Una película se puede interpretar. Esta se presta a ello (incluso si en última instancia se sustrae a la interpretación). Pero no estamos obligados. Una película también se puede mirar. Podemos acechar en ella la aparición de cosas que nunca se habían visto en una película. El espectador que acecha ve cosas que el espectador-intérprete ya no sabe ver. El que acecha permanece en la superficie, porque no cree en el fondo. Me preguntaba al comienzo de este artículo dónde podían haber aprendido los personajes el stalk, esa marcha tortuosa de los que tienen miedo pero han olvidado de qué. ¿Y esos rostros prematuramente envejecidos, esas mini-Zonas donde los rictus se han convertido en arrugas? ¿Y la violencia servil de quien espera recibir golpes (¿o darlos? ¿también ha olvidado eso?). ¿Y la falsa calma del monomaníaco peligroso y las razonamientos extraviados del que está demasiado solo? 

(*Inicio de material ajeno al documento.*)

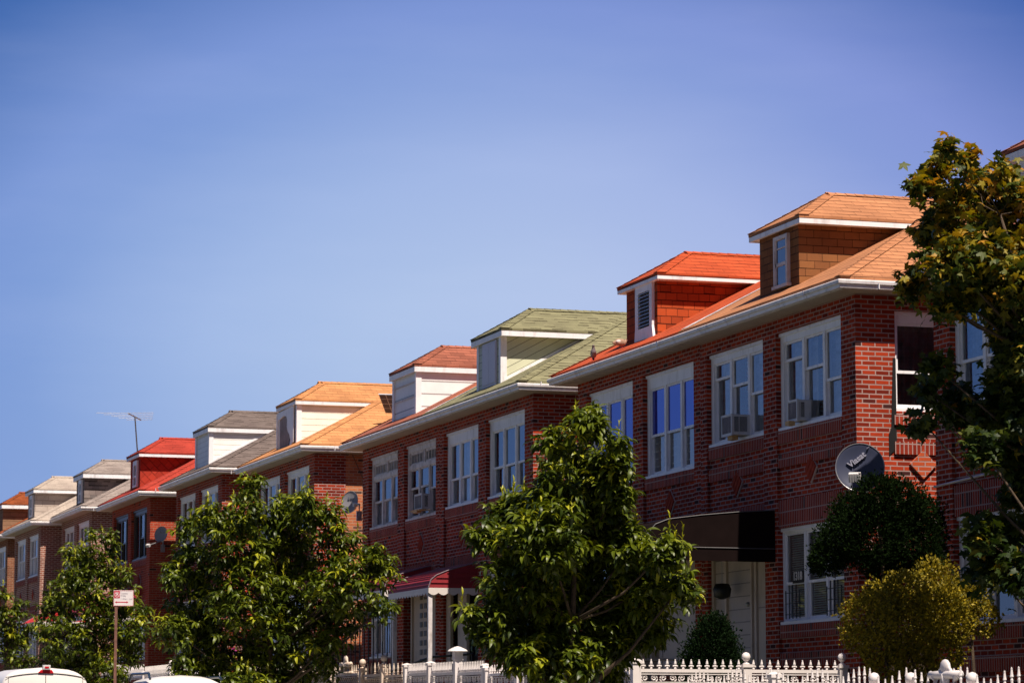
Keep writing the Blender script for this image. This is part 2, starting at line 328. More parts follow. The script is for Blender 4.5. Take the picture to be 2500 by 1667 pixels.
# ------------------------------------------------------------------ houses
o_=.38; W=6.07; C=W/2; D=12.; ZR=SL*(C+o_)
ZT,ZS,ZT2,ZS2=-.41,-1.90,-3.37,-4.82
def win(parent,tf,u0,u1,z0,z1,rails=(.5,.5,.5),mat='trim',gl='glassA',gl2=None,cur='curtain',curz=None,side=0,head=.15,jamb=.11,transom=0,blind=False,muntin=False,name='window',seed=0,deep=.3,curgap=0.):
    r=random.Random(seed+int(u0*100)); n=len(rails)
    w=MB(tf); d0=.085
    w.box(u0,u0+jamb,d0,.2,z0,z1); w.box(u1-jamb,u1,d0,.2,z0,z1)
    w.box(u0+jamb,u1-jamb,d0+.003,.2,z1-head,z1); w.box(u0-.0,u1,d0-.03,d0+.02,z1-.05,z1-.002)
    w.box(u0+jamb,u1-jamb,d0+.003,.2,z0,z0+.07); w.box(u0,u1,d0-.055,d0,z0+.002,z0+.045)
    a0,a1=u0+jamb,u1-jamb; zb,ztp=z0+.07,z1-head
    g=MB(tf); g2=MB(tf)
    if transom:
        w.box(a0,a1,d0+.004,.19,ztp-transom-.09,ztp-transom)
        mid=(a0+a1)/2; w.box(mid-.03,mid+.03,d0+.01,.17,ztp-transom,ztp)
        for s in range(2):
            b0=a0+.03 if s==0 else mid+.03; b1=mid-.03 if s==0 else a1-.03
            for q in range(6):
                x=b0+(b1-b0)*q/5; w.box(x-.014,x+.014,.12,.16,ztp-transom+.03,ztp-.03)
            w.box(b0-.02,b1+.02,.12,.16,ztp-.045,ztp-.0); w.box(b0-.02,b1+.02,.12,.16,ztp-transom,ztp-transom+.045)
        g.pane(a0,a1,.15,ztp-transom,ztp)
        ztp-=transom+.09
    mw=.085; lw=(a1-a0-mw*(n-1))/n
    for i in range(n):
        b0=a0+i*(lw+mw); b1=b0+lw
        if i<n-1: w.box(b1,b1+mw,d0+.012,.2,zb,ztp)
        rl=rails[i]; rz=zb+(ztp-zb)*rl if rl else None
        k=.032
        def ring(za,zc,da,db):
            w.box(b0,b0+k,da,db,za,zc); w.box(b1-k,b1,da,db,za,zc); w.box(b0+k,b1-k,da+.001,db-.001,zc-k,zc); w.box(b0+k,b1-k,da+.001,db-.001,za,za+k+.01)
        if rz:
            ring(rz-.02,ztp,.115,.145); ring(zb,rz+.02,.148,.178)
            g.pane(b0,b1,.132,rz,ztp); (g2 if gl2 else g).pane(b0,b1,.163,zb,rz)
        else:
            ring(zb,ztp,.12,.15); g.pane(b0,b1,.135,zb,ztp)
        if muntin and rz:
            for q in (.33,.66): w.box(b0+lw*q-.008,b0+lw*q+.008,.165,.172,zb,rz)
            for q in range(1,5): z=zb+(rz-zb)*q/5; w.box(b0,b1,.165,.171,z-.007,z+.007)
    wo=obj(name,w,M[mat],parent)
    obj('pane',g,M[gl],wo,recalc=False)
    if gl2: obj('pane',g2,M[gl2],wo,recalc=False)
    if cur:
        c=MB(tf); nz=6; nn=int((u1-u0)/.025)
        ph=r.random()*6
        if blind:
            z=z0+.05
            while z<z1-.05: c.box(u0+.05,u1-.05,.195,.215,z,z+.024); z+=.034
        else:
            lo=z0 if curz is None else z0+(z1-z0)*curz
            L=[u0+(u1-u0)*i/nn for i in range(nn+1)]
            f=lambda u:.255+.030*math.sin(u*34+ph+2.2*math.sin(u*3.1+ph))+.014*math.sin(u*83+ph)
            cuts=(u0+(u1-u0)*(.5-curgap/2),u0+(u1-u0)*(.5+curgap/2))
            for a,b in zip(L,L[1:]):
                if curgap and cuts[0]<a<cuts[1]: continue
                c.face([(a,f(a),lo),(b,f(b),lo),(b,f(b),z1),(a,f(a),z1)])
        obj('blind' if blind else 'curtain',c,M[cur],wo,recalc=False,smooth=not blind)
    return wo
def house(name,label,x0,y0,z0,cfg):
    zg=G(y0+3)+.45; dz=z0-zg; g=cfg.get
    T=lambda x,y,z:(x,y,z+dz); TF=lambda a,d,z:(d,a,z+dz); TS=lambda a,d,z:(a,d,z+dz)
    R=thing(name,(x0,y0,zg),label,'house',group='brick row houses with roof dormers'); Rn,Ln=g('R',0),g('L',0)
    sh=g('shift',0.); bays=[(.5-sh,2.93-sh-(.04 if sh else 0)),(3.43-sh-(.04 if sh else 0),5.8-sh-(.02 if sh else 0))]
    zb=-dz-.3; wt=.3
    w=MB(T)
    edges=[0]+[e for b in bays for e in b]+[W]
    for i in range(0,6,2): w.box(0,wt,edges[i],edges[i+1],zb,-.16)
    zt,zs=g('zt',ZT),g('zs',ZS)
    low=g('low',('w','d'))
    sill=[]
    for bi,(b0,b1) in enumerate(bays):
        zsb=g('zs_b',(zs,zs))[bi]
        w.box(.001,wt,b0,b1,zt,-.161)
        w.box(.05,wt,b0,b1,ZT2,zsb)
        if low[bi]=='w': w.box(.05,wt,b0,b1,zb,ZS2)
        else: w.box(.05,wt,b0,b1,zb,-5.45)
    sw=g('sidewin')     # (v0,v1,z0,z1)
    s2=MB(T)
    smat=g('sidewall')
    tgt=s2 if smat else w
    if Rn:
        if sw:
            tgt.box(wt,sw[0],0,wt,zb,-.16); tgt.box(sw[1],D-wt,0,wt,zb,-.16); tgt.box(sw[0],sw[1],.0005,wt,sw[3],-.16); tgt.box(sw[0],sw[1],.0005,wt,zb,sw[2])
        elif g('panel'):
            w.box(wt,.75,0,wt,zb,-.16); s2.box(.75,D-wt,.02,wt,zb,-.16)
        else: tgt.box(wt,D-wt,0,wt,zb,-.16)
    else: w.box(wt,D-wt,0.001,.15,zb,-.16)
    w.box(wt,D-wt,W-(wt if Ln else .15),W-.001,zb,-.16)
    w.box(D-wt,D,0,W,zb,-.16)
    wo=obj('wall',w,M[g('wall','brick')],R)
    if s2.v: obj('side_wall',s2,M[smat or 'brickE'],R)
    it=MB(T); it.box(wt,D-wt,.31,W-.31,-.155,-.10); it.box(wt,D-wt,.31,W-.31,-3.2,-3.0); it.box(4.2,4.3,.31,W-.31,zb,-3.2); it.box(4.2,4.3,.31,W-.31,-3.0,-.155)
    obj('interior',it,M['floorin'],R)
    # bands and diamonds
    bd=MB(T); dm=MB(T)
    for bi,(b0,b1) in enumerate(bays):
        zsb=g('zs_b',(zs,zs))[bi]
        L=[(zsb-.20,zsb),(ZT2,ZT2+.42)]
        if g('band2',0): L.append((zsb-.56,zsb-.36))
        if low[bi]=='w': L+=[(ZS2-.2,ZS2),(ZS2-.62,ZS2-.42)]
        for za,zc in L: bd=MB(T); bd.box(.02,.06,b0+.002,b1-.002,za+.002,zc-.002); obj('brick_band',bd,M[g('soldier','soldier')],R)
        c=(b0+b1)/2; zc=g('dz',-2.55)-(.1 if zsb<-2 else 0)
        dm=MB(T); dm.obox((.045,c,zc),(.012,0,0),(0,.115,.115),(0,-.115,.115)); obj('diamond_bed',dm,M['mortar'],R)
        dm=MB(T); q=.15
        for k in (-1,0,1):
            oo=k*.094*.70711
            dm.obox((.028,c+oo,zc+oo),(.014,0,0),(0,.038*.70711,.038*.70711),(0,-q*.70711,q*.70711))
        obj('brick_diamond',dm,M['redbrick1'],R)
    if Rn and sw:
        za=sw[2]; 
        for p,q2 in ((za-.20,za-.06),(za-.62,za-.44)): bd=MB(T); bd.box(sw[0]-.04,sw[1]+.5,-.04,.05,p,q2); obj('brick_band',bd,M[g('soldier','soldier')],R)
        dm=MB(T); dm.obox((1.02,.0,-2.62),(.15*.7,0,.15*.7),(0,.045,0),(-.15*.7,0,.15*.7)); obj('brick_diamond',dm,M['redbrick2'],R,bevel=.006)
    # windows
    for bi,kw in enumerate(g('wins',({},{}))):
        zsb=g('zs_b',(zs,zs))[bi]
        kk=dict(seed=bi*7+len(name)); kk.update(kw)
        win(R,TF,bays[bi][0],bays[bi][1],zsb,zt,**kk)
    for bi in range(2):
        if low[bi]=='w':
            kk=dict(rails=(.48,.48,.48),cur='blind',blind=True,head=.08,jamb=.06); kk.update(g('lowwin',{}))
            win(R,TF,bays[bi][0],bays[bi][1],ZS2,ZT2,**kk)
        elif low[bi]=='d': door(R,TF,bays[bi][0],bays[bi][1],g('door','A'))
    if Rn and sw and g('sidekw') is not None:
        kw=dict(rails=(.45,),seed=3); kw.update(g('sidekw')); win(R,TS,sw[0],sw[1],sw[2],sw[3],**kw)
    # roof
    rm=M[g('roof')]; r=MB(T); t=.05; uR=-o_ if Rn else 0; OL=g('ovL',o_); uL=W+OL if Ln else W; cR=C if Rn else 0; cL=C if Ln else W
    zr=ZR-g('drop',0)
    def front(vv,cc):  # front/back plane
        p=[(vv,uR,0),(vv,uL,0),(cc,cL,ZR)]
        if cL!=cR: p.append((cc,cR,ZR))
        return p
    r.slab(front(-o_,C),t); r.slab(front(D+o_,D-C),t)
    if Rn: r.slab([(-o_,-o_,0),(D+o_,-o_,0),(D-C,C,ZR),(C,C,ZR)],t)
    if Ln: r.slab([(-o_,uL,0),(D+o_,uL,0),(D-C,C,ZR),(C,C,ZR)],t)
    if cL!=cR: r.slab([(C,cR,ZR-.004),(C,cL,ZR-.004),(D-C,cL,ZR-.004),(D-C,cR,ZR-.004)],t)
    def cap(mb,p,q,w1,w2,wd=.17):   # folded ridge strip
        p,q,w1,w2=[Vector(x) for x in (p,q,w1,w2)]; up=Vector((0,0,.014))
        n=max(2,int((q-p).length/.16))
        for i in range(n):
            a=p.lerp(q,i/n)+up*.9; b=p.lerp(q,(i+1)/n+.012)+up*1.5
            e=up*-.0
            for ww in (w1,w2):
                mb.face([tuple(a),tuple(b),tuple(b+ww*wd),tuple(a+ww*wd)]); mb.face([tuple(b),tuple(b+ww*wd),tuple(b+ww*wd-up*.9),tuple(b-up*.9)])
    cp=MB(T); s2n=math.sqrt(1+SL*SL)
    def dn(x,y): v=Vector((x,y,-SL*max(abs(x),abs(y)))); return v.normalized()
    if Rn: cap(cp,(C,C,ZR),(-o_,-o_,0),dn(1,-1) if 0 else Vector((.7,-.0,0)).normalized()*1,Vector((0,.7,0)).normalized()) if 0 else None
    # hip caps: strip edges lie in the two planes either side of the hip
    hf=Vector((0,1,0)); hr=Vector((1,0,0))   # horizontal directions inside front plane / side plane
    if Rn: cap(cp,(C,C,ZR),(-o_,-o_,0),hf,hr)
    if Ln: cap(cp,(C,C,ZR),(-o_,uL,0),-hf,hr)
    ro=obj('roof',r,rm,R); 
    # dormer
    ds=g('side',2.27); dv,du0,du1=.12,ds,2*C-ds; e0,e1,ev=2.03,2*C-2.03,.03; zd=SL*(e0+o_); tip=.93
    d=MB(T); d.box(dv,2.0,du0,du1,.03,zd-.06)
    do=obj('dormer',d,M[g('dwall')],R)
    if g('dfront'):
        d=MB(T); d.box(dv-.022,dv-.001,du0,du1,.05,zd-.13); obj('front_cladding',d,M[g('dfront')],do)
    if g('corner'):
        k=.10
        for uu in (du0,du1):
            d=MB(T); s=-1 if uu==du0 else 1
            d.box(dv-.035,dv+.0,min(uu+s*.018,uu-s*k),max(uu+s*.018,uu-s*k),.05,zd-.13); d.box(dv,dv+k-.01,min(uu,uu+s*.018),max(uu,uu+s*.018),.05,zd-.13)
            obj('corner_board',d,M['trim'],do)
        # trim where the side cladding meets the slope
        if g('corner')==2:
            p0=(dv,SL*(dv+o_)+.0); p1=(2.0,SL*(2.0+o_))
            for uu,s in ((du0,-1),(du1,1)): d=MB(T); d.prism([(p0[0],uu,p0[1]-.02),(p0[0],uu,p0[1]+.06),(p1[0],uu,p1[1]+.06),(p1[0],uu,p1[1]-.02)],(0,s*.016,0)); obj('rake_trim',d,M['trim'],do)
    f=MB(T); fh=g('fascia',.13)
    f.box(ev+.005,ev+.035,e0+.005,e1-.005,zd-.05-fh,zd-.052)
    f.box(ev+.035,2.02,e0+.005,e0+.035,zd-.05-fh,zd-.0525); f.box(ev+.035,2.02,e1-.035,e1-.005,zd-.05-fh,zd-.0525)
    f.box(ev+.035,2.0,e0+.035,e1-.035,zd-.11,zd-.09)
    obj('fascia',f,M['trim'],do)
    q=MB(T)
    q.slab([(ev,e0,zd),(ev,e1,zd),(tip,C,ZR)],.045)
    cc=C+.0
    q.slab([(ev,e0,zd),(tip,C,ZR),(cc,C,ZR),(e0,e0,zd)],.045)
    q.slab([(ev,e1,zd),(tip,C,ZR),(cc,C,ZR),(e0,e1,zd)],.045)
    obj('dormer_roof',q,rm,do)
    cap(cp,(tip,C,ZR),(ev,e0,zd),hf,hr); cap(cp,(tip,C,ZR),(ev,e1,zd),-hf,hr)
    cap(cp,(D-C if (Rn and Ln) else C,C,ZR),(tip,C,ZR),Vector((0,1,-SL)).normalized(),Vector((0,-1,-SL)).normalized(),.12)
    obj('ridge_cap',cp,rm,R,recalc=False)
    dormer_front(do,TF,g('dtype'),dv,du0,du1,zd)
    # gutter
    pr=[(-.05,-.055),(.06,-.060),(.068,-.075),(.062,-.115),(.035,-.135),(.030,-.175),(-.05,-.18)]
    path=[];outs=[]
    if Rn: path+=[(D+o_,-o_,0),(-o_,-o_,0)]; outs+=[(0,-1),(-1,-1)]
    else: path+=[(-o_,0,0)]; outs+=[(-1,0)]
    if Ln: path+=[(-o_,uL,0),(D+o_,uL,0)]; outs+=[(-1,1),(0,1)]
    else: path+=[(-o_,W,0)]; outs+=[(-1,0)]
    gt=MB(T); gt.sweep(path,pr,outs); 
    for i in range(int(W/3)+1): gt.box(-o_-.07,-o_-.055,.8+i*3.02,.83+i*3.02,-.135,-.06)
    obj('gutter',gt,M['gutter'],R)
    sf=MB(T); sf.box(-o_+.05,-.003,uR+(.05 if Rn else .0),uL-(.05 if Ln else 0),-.19,-.162)
    if Rn: sf.box(-.003,D,-o_+.05,-.003,-.19,-.1625)
    if Ln and OL>.1: sf.box(-.003,D,W+.003,W+OL-.05,-.19,-.1625)
    if g('vinyl'):
        for i in range(26): sf.box(-o_+.06,-.006,.1+i*.23,.15+i*.23,-.197,-.188)
    obj('soffit',sf,M['soffit'],R)
    return R,T,TF,TS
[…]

Esto no procede solo de la imaginación demiúrgica de Tarkovski, esto no se inventa, viene de otra parte. ¿Pero de dónde? Stalker es una fábula metafísica, un curso de moral, una lección de fe, una reflexión sobre los fines últimos, una búsqueda, todo lo que se quiera. Stalker es también el filme en el que, por primera vez, cruzamos cuerpos y rostros que vienen de un lugar que solo conocíamos de oídas y de leídas. Un lugar del que pensábamos que el cine soviético no había conservado ninguna huella. Ese lugar es el Gulag. La Zona es también un archipiélago. Stalker es también un filme realista.